RC: What excites me about this new organization structure is that we need to transform world economies very, very fast, and this organizational structure makes that happen. So when I think about climate change I think wow, that’s why we really need to be doing things that leverage what’s happening today and we need to get lots of people working at it. So platforms can look at all of the activity that’s happening and they can analyze it and figure out best practice and say whoa, let’s do more this way, and they can look at worse practices until everyone stopped doing it that way. And the last piece is that when you have this Peers Inc collaboration with all these people, you can have a lot of experimentation and adaptation locally, so you can make things hyperlocal.

These are brand new tools that are exciting because they’re going to help us address climate at the speed and scale required. We’re recognizing and celebrating individuals’ unique aspects and able to bring those into the standardized industrial world that we’re used to having. Because of this new collaboration and because of the internet, we can now have the best of both worlds. We can celebrate and enjoy and value local, unique things and still bring them to scale. I think we’re at this moment where it’s kind of an exciting, new world. We started this conversation with the depressing future, but the flip upside is you and your generation, and I’m helping as much as I can — we have at this moment the ability to really reinvent world economies because they all are positively crumbling right now.

DP: What advice would you give young people who are interested in startups, entrepreneurship and innovation?

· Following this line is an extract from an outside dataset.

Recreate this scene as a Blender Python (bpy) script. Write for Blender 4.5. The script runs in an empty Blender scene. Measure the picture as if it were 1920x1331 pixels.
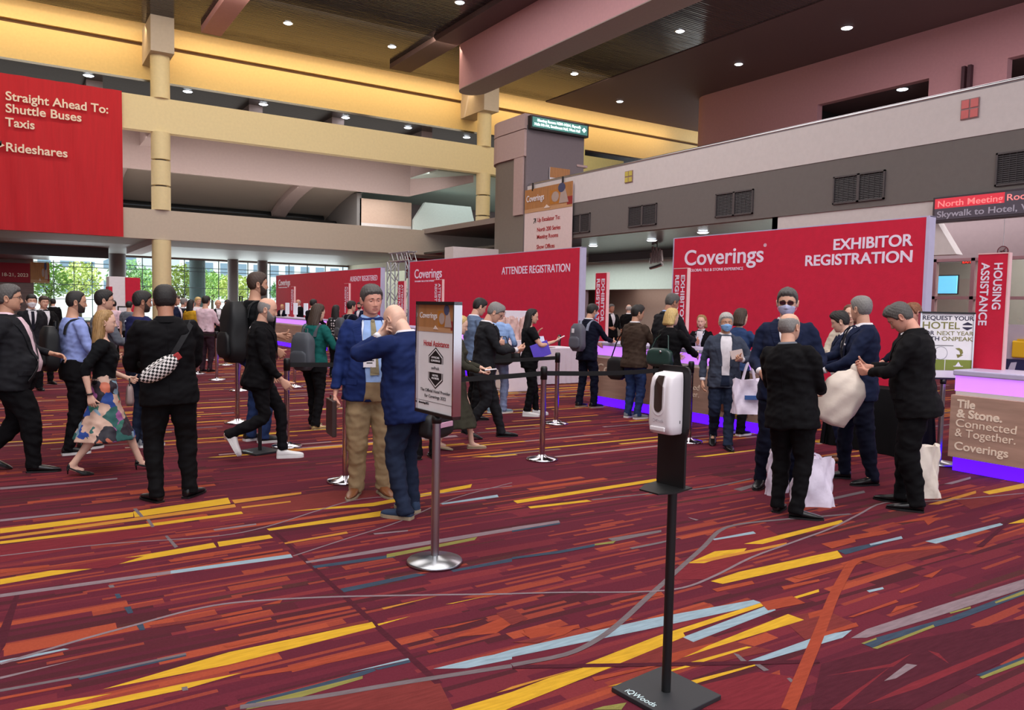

RC: My advice is to be intellectually honest and learn fast. Both of those things are tied. You have your idea, and you should be hyper-vigilant to what your skills are and what skills you have to bring around you and how that idea is unfolding in real time. There are bad ideas out there; realize if your idea is a bad one and ditch it before you spend your life at it. Evolve your ideas. How can you become a person or a company that learns as quickly as possible? Make yourself that company, because that’s how you beat out the old big companies, because big companies are not close to the ground — they’re not close to their customers, it takes them a year to figure out there’s a problem, it takes them a long time to respond — and that’s why entrepreneurs ever succeed. You can be told things and not learn them. Be honest about what you’re learning, and change and adapt as quickly as possible.